The psychology of social media: How our online lives are harming real-life happiness
Thursday, May 24, 2018

In the age of the internet and smartphones, there is no denying that technology continuously shapes our everyday lives. Ours is an ever-connected society, and social media in particular has transformed human interactions well beyond the confines of our immediate circles. We can now communicate with friends, family, and likeminded communities regardless of physical location, and sharing even the most intimate aspects of our private lives has become the norm.

Whilst global connectivity is no doubt extremely positive, a closer look at social media highlights a more destructive reality for the individual. In a world where everything is seemingly on show, it is crucial to question just how real social media is and to consider its impact on our mental well-being.

Social media: What’s the appeal?

To truly understand the relationship between social media and self-image, we need to recognise what draws us to online networks in the first place. Keeping in touch with far-flung friends and relatives may be an obvious advantage to sites like Facebook, but our fascination with social media runs deeper than that: it taps into our desire to be heard. Indeed, the internet has given us all a voice, with affordable packages such as this one making it easier than ever before to create a website or blog. Practically anyone can become a published writer or photographer within the online sphere and the abundance of user-generated media stands testament to our inherent need to share. Social media presents not only another platform through which to express ourselves, but by apparently focusing on the banalities of everyday life, it enables us to construct an identity over which we have total control.

Through status updates, location check-ins, and photo uploads, we appear to give our online friends all-access insight into our lives, but in reality, the majority of us are presenting an edited version. Whilst this is necessary for maintaining some degree of privacy, the danger arises when we become more fixated on portraying the perfect existence than actually living it. Posting only the most flattering selfies or fun-filled weekend snaps may seem completely harmless – and is indeed a natural reflex for many online socialites – but our obsession with airbrushing every aspect of our digital lives can actually have some rather alarming psychological implications.
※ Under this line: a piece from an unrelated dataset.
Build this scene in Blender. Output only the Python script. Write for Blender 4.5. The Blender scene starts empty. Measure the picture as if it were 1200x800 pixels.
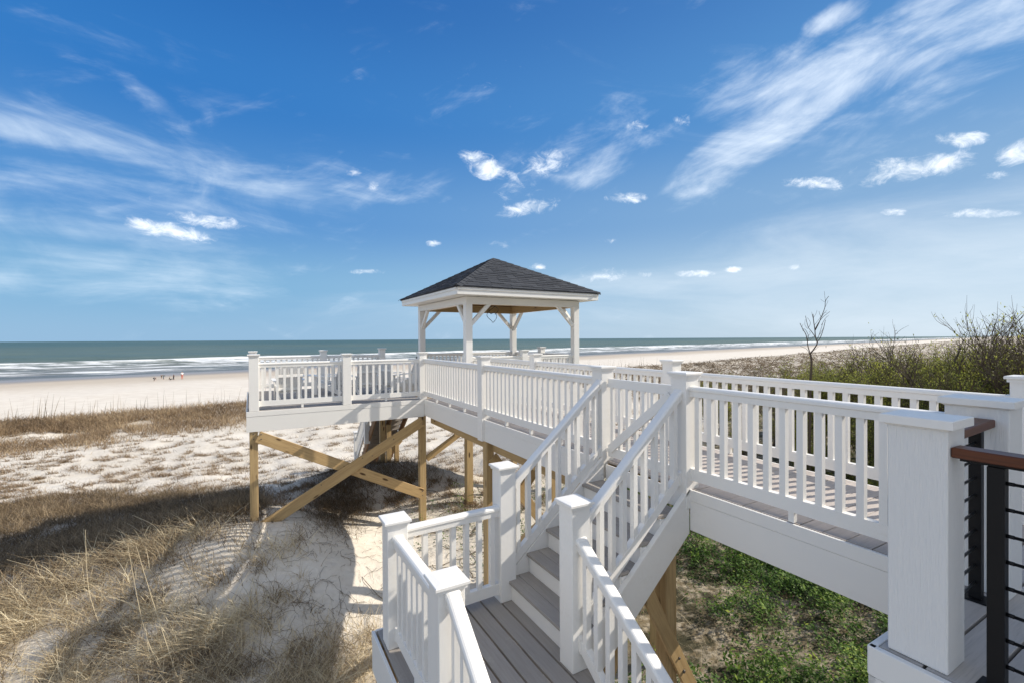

The actual self Vs the online self

The notion of keeping up appearances is not unique to social media; from job interviews to meeting new people for the first time, it’s only natural that we put our best selves forward. We all identify with three different types of self: the actual self – the person we perceive ourselves to actually be; the ought self-based on who we believe we should be; and the ideal self-shaped by hopes, wishes, and aspirations – the person we want to be. The larger the perceived discrepancy between, say, the actual and the ideal self, the more prone the individual is to negative emotions, such as low self-esteem, anxiety, and even self-contempt.

Of course, it is not only our own profiles that affect our mental wellbeing. Several studies have identified a correlation between Facebook usage in general and dissatisfaction with one’s own life, with envy cited as the most common emotion induced by the site. Bombarded with constant reminders of other people’s "perfect” lives, it can indeed be incredibly difficult to see through the illusion that everyone else is flying higher, having more fun, and going to better places. Our failure to fully realise our own goals is once again highlighted, and we feel inadequate – and miserable – by comparison.

Achieving and maintaining a positive self-image in the social media age is not necessarily about quitting Facebook, Instagram, or Twitter. Rather, it is about readjusting your perception of the online world and finding a balance between digital and real life. Firstly, learning to see through the smoke and mirrors of other social media profiles will break the habit of comparing yourself unfavourably, so that time spent online is more about connecting with friends than highlighting your own shortcomings.

Secondly, it’s crucial to focus wholly on aligning your actual self with your ideal self, rather than simply projecting these aspirations onto your online profile. Nurturing face-to-face connections and placing more value on your real-life state puts a much-needed perspective on social media, ultimately boosting the way we perceive ourselves and paving the way to genuine, long-term happiness.